Sunday, July 01, 2007

Ace Hotel: How You Want to Travel - Simple, Stylish and Not Too Expensive


When Seattle friends Alex Calderwood, Wade Weigel and Doug Herrick initially dreamed of opening a hotel, they had a very specific idea of what they wanted– and it didn’t fit with the standard hotel business plan. Their idea was to create a place their friends and acquaintances would want to stay – DJs, artists, magazine creators, graphic designers, musicians – the creative types who have been behind the evolving cultural renaissance of the Pacific Northwest of the last decade, and who aren’t, generally speaking, awash with cash.
The recipe involved taking a characterful old building in an emerging location, a small budget requiring lateral thinking and some clever industrial salvage, a design aesthetic that mixes uncluttered comfort with a bohemian vibe, and the experience that comes from being a seasoned traveler and knowing what you do and don’t need when it comes to resting your weary head. Pay-per-view TV? No thank-you. Free Wi-Fi internet access? Of course. They also wanted their hotel to be linked to the local culture, a living part of the community – like the experience of staying with friends who are plugged into the local scene.

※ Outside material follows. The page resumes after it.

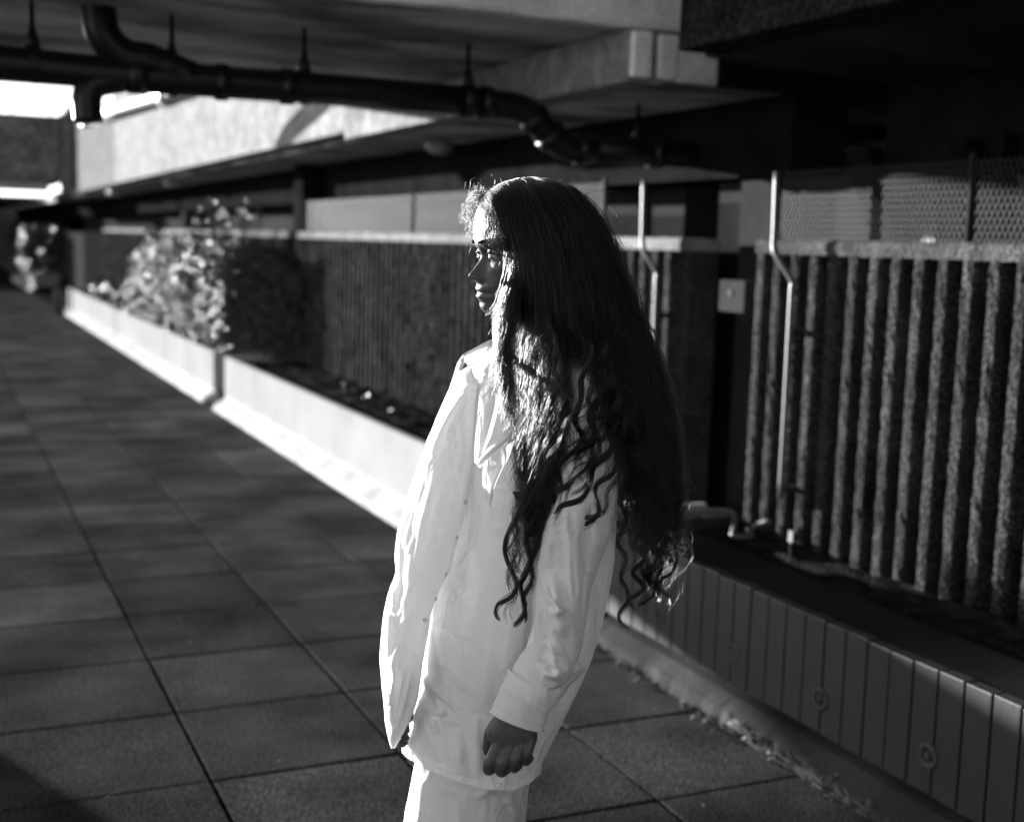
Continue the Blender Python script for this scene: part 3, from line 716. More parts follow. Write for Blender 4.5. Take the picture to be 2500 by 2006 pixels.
for sl_ in (1, -1):
    e = MB(); e.ball(H(.0700, sl_ * .031, ZE), .0118, 14); eo = e.build('eye', 'eye', person, smooth=True)
    g_ = (H(.0700, sl_ * .031, ZE), HEAD_F)
    q = MB(); q.ball(g_[0] + g_[1] * .0065, .0058, 10); q.build('iris', 'iris', eo, smooth=True)
    b = MB()
    pts = [H(.0985 - .020 * t * t - .006 * t + (0.0), sl_ * lerp(.012, .052, t), zy(598) + .0035 * math.sin(2.6 * t)) for t in [k / 8 for k in range(9)]]
    pts = [p + HEAD_F * -0.002 for p in pts]
    b.tube(pts, [.0016, .0026, .003, .003, .0028, .0025, .002, .0016, .001], 8); b.build('eyebrow', 'brow', person, smooth=True)
    l_ = MB()
    for k in range(22):
        t = k / 21; l = sl_ * lerp(.019, .044, t)
        p0 = H(.0835 - .0105 * (t - .45) ** 2 * 4, l, ZE + .0045 * math.sin(math.pi * (0.12 + 0.76 * t)))
        l_.tube([p0, p0 + HEAD_F * .004 + Vector((0, 0, -.001)), p0 + HEAD_F * .0075 + HEAD_L * sl_ * .001 * (t - .4) * 4 + Vector((0, 0, .0015))], [.0004, .0003, .0001], 4)
    l_.build('eyelash', 'brow', person)
li = MB()
for zc, hh in ((zy(724), .0032),):
    pass

# ---- clothes: surfaces lofted from measured outlines, with folds pushed out along their lines
def seg_d(px, py, pl):
    best = 1e9; tt = 0
    n = len(pl) - 1
    for k in range(n):
        ax, ay = pl[k]; bx, by = pl[k + 1]
        dx, dy = bx - ax, by - ay; L2 = dx * dx + dy * dy
        t = max(0, min(1, ((px - ax) * dx + (py - ay) * dy) / L2))
        qx, qy = ax + dx * t - px, ay + dy * t - py
        d = math.hypot(qx, qy)
        if d < best: best = d; sgn = 1 if dx * (py - ay) - dy * (px - ax) > 0 else -1; tt = (k + t) / n; bs = sgn
    return best * bs, tt
def folds(px, py, fl):
    """fl: (polyline in photograph px, height mm, width px, kind) -> displacement in m; kind 'r' ridge, 's' step"""
    d = 0
    for pl, h, w, kind in fl:
        xs = [q[0] for q in pl]; ys = [q[1] for q in pl]; m = 3.2 * w
        if px < min(xs) - m or px > max(xs) + m or py < min(ys) - m or py > max(ys) + m: continue
        s, t = seg_d(px, py, pl)
        env = math.sin(math.pi * min(max(t, 0.0), 1.0)) ** 0.6 if kind != 'S' else 1.0
        h *= 2.9
        if kind == 'r': d += h * .001 * env * math.exp(-(s / w) ** 2)
        else: d += h * .001 * env * (0.5 * math.tanh(s / (w * 0.35))) * math.exp(-(s / (w * 2.6)) ** 2)
    return d
def loft(mb, tb, dv, sd_, y0, y1, n, m, fl=(), expo=1.0, hem=None, nz=(0.003, 1.0), seed=0, shear=None):
    rows = []
    for i in range(n + 1):
        v = i / n; yb = lerp(y0, y1, v)
        L, R = table(tb, yb); d0 = lut(dv, yb); b = lut(sd_, yb)
        row = []
        for j in range(m):
            a = 2 * math.pi * j / m; c, s = math.cos(a), math.sin(a)
            c2 = abs(c) ** expo * (1 if c > 0 else -1); s2 = abs(s) ** expo * (1 if s > 0 else -1)
            cx, hw = (L + R) / 2, (R - L) / 2
            px = cx + hw * c2; py = yb
            if hem: py = lerp(y0, y0 + (hem(px, s) - y0), v) if v > 0 else y0
            w_ = 0
            front = max(0.0, -s)
            q = Vector((px * .011, py * .0055, s * 1.3 + seed))
            w_ += nz[0] * noise.noise(q) * 1.3 + nz[0] * .55 * noise.noise(q * 2.3 + Vector((5, 0, 0)))
            r = 1 - abs(noise.noise(Vector((px * .016 + py * .006, py * .010 - px * .004, seed * 3 + s))) * 2)
            w_ += nz[0] * nz[1] * .55 * max(0, r - .66) * 3.6
            if fl and front > 0.02: w_ += folds(px, py, fl) * min(1, front * 2.2)
            px += c2 * max(-.006, min(.006, w_)) * .35 / PX; 
            row.append(P(px, py, d0 + s2 * (b + w_) - (lut(shear, yb) * c2 if shear else 0)))
        rows.append(row)
    o = len(mb.v); mb.grid(rows, True)
    if not hem: mb.f.append(tuple(range(o + m - 1, o - 1, -1)))      # closed shoulder end
    return rows

shirt = MB()
T_TB = [(846, 1215, 1335), (862, 1180, 1400), (885, 1140, 1462), (920, 1118, 1492), (980, 1110, 1505), (1100, 1110, 1511), (1200, 1105, 1510), (1300, 1085, 1504), (1400, 1060, 1497), (1480, 1045, 1484), (1560, 1036, 1466), (1640, 1028, 1440), (1720, 1016, 1404), (1800, 1000, 1366), (1850, 990, 1340), (1905, 986, 1314)]
def hem(px, s):
    y = lut([(980, 1828), (1000, 1848), (1022, 1861), (1096, 1896), (1177, 1920), (1250, 1925), (1290, 1908), (1320, 1880)], px)
    return y if s < 0 else y - 18 * s
F_T = [([(1050, 1526), (1110, 1548), (1186, 1576)], -6, 7, 's'), ([(1058, 1540), (1072, 1610), (1088, 1672)], 6, 7, 'r'),
       ([(1050, 1618), (1100, 1650), (1160, 1692)], 6, 8, 'r'), ([(1032, 1655), (1070, 1690), (1118, 1732)], 7, 8, 'r'),
       ([(1028, 1640), (1060, 1700), (1085, 1745)], 4, 6, 'r'), ([(1026, 1724), (1060, 1740), (1095, 1742)], 7, 8, 'r'), ([(1048, 1742), (1060, 1765), (1068, 1792)], 6, 7, 'r'),
       ([(1074, 1762), (1105, 1760), (1122, 1768)], 3, 5, 'r'), ([(1100, 1400), (1130, 1372), (1160, 1352)], 4, 8, 'r'), ([(1096, 1416), (1120, 1445), (1138, 1462)], 4, 8, 'r'),
       ([(1090, 1478), (1120, 1474), (1155, 1468)], 4, 8, 'r'), ([(1208, 1400), (1200, 1500), (1180, 1640), (1170, 1740)], 7, 26, 'r'), ([(1140, 1330), (1150, 1420), (1135, 1520)], 4, 18, 'r'),
       ([(1024, 1700), (1045, 1780), (1075, 1860)], 5, 14, 'r'), ([(1110, 1780), (1120, 1840), (1122, 1890)], 5, 16, 'r'), ([(1160, 1750), (1165, 1830), (1160, 1900)], 4, 16, 'r'),
       ([(1000, 1842), (1022, 1855), (1096, 1885), (1177, 1908), (1250, 1913), (1300, 1890)], -2.2, 3.0, 's'), ([(1440, 1420), (1436, 1560), (1410, 1680), (1370, 1800)], 8, 20, 'r'), ([(1470, 1440), (1455, 1600), (1420, 1700)], -5, 14, 'r'),
       ([(1075, 1300), (1060, 1500), (1046, 1640)], 5, 10, 'r'), ([(1200, 1180), (1180, 1300), (1190, 1400)], 6, 24, 'r'), ([(1110, 1250), (1150, 1200), (1200, 1130)], 5, 20, 'r'), ([(1300, 1340), (1292, 1480), (1284, 1600), (1262, 1680)], -14, 15, 'r'), ([(1250, 1400), (1246, 1520), (1230, 1640)], 5, 14, 'r')]
TR = loft(shirt, T_TB, [(846, .012), (900, .02), (1900, .02)], [(846, .055), (870, .070), (900, .090), (1000, .108), (1300, .125), (1500, .135), (1750, .138), (1905, .135)], 846, 1905, 230, 220, F_T, 0.92, hem, (0.0030, 1.0), 1.0, [(846, .02), (880, .08), (950, .095), (1300, .07), (1900, .04)])
HROW = TR[-1]; HC = sum(HROW, Vector((0, 0, 0))) / len(HROW)
# right sleeve (far arm, at the left of the picture), ending in a soft point
RS = [(868, 1170, 1236), (885, 1142, 1228), (910, 1118, 1205), (950, 1096, 1186), (1000, 1074, 1176), (1070, 1044, 1168), (1160, 1011, 1156), (1230, 990, 1143), (1300, 968, 1122), (1370, 963, 1104), (1395, 968, 1096), (1450, 945, 1068), (1500, 936, 1052), (1550, 929, 1046), (1600, 926, 1034), (1650, 929, 1026), (1700, 935, 1020), (1750, 940, 1004), (1785, 944, 990), (1808, 949, 974), (1826, 956, 961)]
F_R = [([(1140, 1010), (1128, 1120), (1108, 1260), (1080, 1400)], 5, 10, 'r'), ([(1090, 1010), (1062, 1120), (1035, 1260), (1010, 1400)], 4, 12, 'r'), ([(1058, 1440), (1030, 1560), (1004, 1690)], -4, 8, 'r'), ([(945, 1480), (950, 1560), (946, 1640)], 4, 7, 'r'), ([(1150, 935), (1090, 1020), (1040, 1110)], 9, 12, 'r'), ([(1185, 905), (1130, 1000), (1095, 1080)], 7, 10, 'r'), ([(1160, 960), (1120, 1080), (1060, 1180), (1020, 1300)], 6, 16, 'r'), ([(1066, 1070), (1030, 1180), (1010, 1260)], 5, 9, 'r'),
       ([(1110, 1150), (1085, 1290), (1060, 1400), (1050, 1480)], 6, 18, 'r'), ([(985, 1330), (980, 1420), (965, 1500)], -5, 9, 'r'), ([(960, 1600), (962, 1660), (950, 1720)], 6, 8, 'r'), ([(975, 1560), (950, 1640)], 4, 8, 'r'),
       ([(1035, 1560), (1000, 1680), (965, 1790)], 8, 14, 'r'), ([(990, 1620), (975, 1720), (962, 1780)], -5, 9, 'r'), ([(1118, 1010), (1128, 1100), (1110, 1220)], -5, 9, 'r'), ([(1000, 1460), (985, 1560), (985, 1640)], 4, 14, 'r')]
RSD = [(868, .100), (950, .085), (1100, .045), (1300, .000), (1500, -.030), (1826, -.015)]; RSB = [(868, .03), (885, .045), (950, .062), (1100, .068), (1400, .070), (1600, .066), (1750, .050), (1800, .035), (1826, .012)]
loft(shirt, RS, RSD, RSB, 868, 1826, 200, 120, F_R, 1.0, None, (0.0030, 1.0), 4.0)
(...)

The Ace team are a curious hybrid – romantics with an unswerving business savvy, easy-going yet ultra-professional. They’re not interested in cooler-than-thou design statements, but in creating a hotel with soul. In doing so, they’ve tapped into what a growing market of cultural influencers and opinion leaders want, and inadvertently created their own marketing machine. Any new hotel can make bold statements and win PR hype when it launches– but it takes word of mouth recommendations to make a business flourish. It wasn’t long before Time Magazine nominated the Ace team as “the next wave” of hoteliers in a list of 100 innovators.

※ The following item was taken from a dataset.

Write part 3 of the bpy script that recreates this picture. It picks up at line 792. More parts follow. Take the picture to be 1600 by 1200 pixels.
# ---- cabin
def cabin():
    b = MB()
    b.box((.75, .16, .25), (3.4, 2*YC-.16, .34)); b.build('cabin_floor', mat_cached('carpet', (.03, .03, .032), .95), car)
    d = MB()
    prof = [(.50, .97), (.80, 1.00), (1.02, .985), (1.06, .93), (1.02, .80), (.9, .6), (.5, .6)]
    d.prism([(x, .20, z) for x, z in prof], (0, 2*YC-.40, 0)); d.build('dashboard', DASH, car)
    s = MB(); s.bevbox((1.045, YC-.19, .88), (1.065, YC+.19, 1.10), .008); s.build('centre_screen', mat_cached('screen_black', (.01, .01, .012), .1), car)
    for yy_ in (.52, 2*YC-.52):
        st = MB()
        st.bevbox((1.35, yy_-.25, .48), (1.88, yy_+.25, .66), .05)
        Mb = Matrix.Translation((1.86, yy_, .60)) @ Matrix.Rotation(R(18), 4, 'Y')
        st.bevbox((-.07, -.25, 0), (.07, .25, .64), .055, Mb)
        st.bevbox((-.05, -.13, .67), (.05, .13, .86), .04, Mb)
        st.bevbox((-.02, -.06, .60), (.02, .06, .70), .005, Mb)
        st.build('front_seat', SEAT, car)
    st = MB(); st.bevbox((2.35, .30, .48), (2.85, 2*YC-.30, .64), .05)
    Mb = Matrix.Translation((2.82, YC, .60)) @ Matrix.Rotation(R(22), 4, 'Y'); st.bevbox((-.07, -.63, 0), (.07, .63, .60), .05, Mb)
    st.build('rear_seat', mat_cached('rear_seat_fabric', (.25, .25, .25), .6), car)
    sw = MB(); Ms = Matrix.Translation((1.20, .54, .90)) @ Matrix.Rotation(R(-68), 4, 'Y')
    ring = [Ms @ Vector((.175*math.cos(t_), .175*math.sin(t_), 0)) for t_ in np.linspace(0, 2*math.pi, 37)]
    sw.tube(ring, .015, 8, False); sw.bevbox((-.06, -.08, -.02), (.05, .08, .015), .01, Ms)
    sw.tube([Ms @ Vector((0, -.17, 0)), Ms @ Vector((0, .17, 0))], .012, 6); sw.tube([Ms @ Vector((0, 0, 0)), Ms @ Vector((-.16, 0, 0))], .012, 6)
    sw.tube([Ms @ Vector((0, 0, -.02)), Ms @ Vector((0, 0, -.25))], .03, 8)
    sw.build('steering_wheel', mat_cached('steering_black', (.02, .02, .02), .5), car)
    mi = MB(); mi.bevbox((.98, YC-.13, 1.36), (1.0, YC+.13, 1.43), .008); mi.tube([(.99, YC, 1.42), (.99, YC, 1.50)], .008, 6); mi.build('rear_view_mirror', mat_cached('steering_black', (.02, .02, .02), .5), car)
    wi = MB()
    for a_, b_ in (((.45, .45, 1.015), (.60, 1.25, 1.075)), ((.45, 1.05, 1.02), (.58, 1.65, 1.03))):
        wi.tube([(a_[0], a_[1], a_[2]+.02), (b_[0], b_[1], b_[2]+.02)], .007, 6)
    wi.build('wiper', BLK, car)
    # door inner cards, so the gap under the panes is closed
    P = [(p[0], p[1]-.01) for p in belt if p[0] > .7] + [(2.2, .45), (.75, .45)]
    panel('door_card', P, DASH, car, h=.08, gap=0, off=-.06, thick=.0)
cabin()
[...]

In March 2007, Ace Hotel opened its second hotel in Portland. With its 79 rooms (compared to Seattle’s 28), its restaurant, coffee shop, exhibition and event space, the Portland hotel is both bigger and heralds greater ambitions. Consolidating the team’s design ethos and business values, Ace Hotel Portland will become the flagship hotel for the group–an illustration of what happens when you get a bunch of talented individuals together who approach their task with passion and commitment.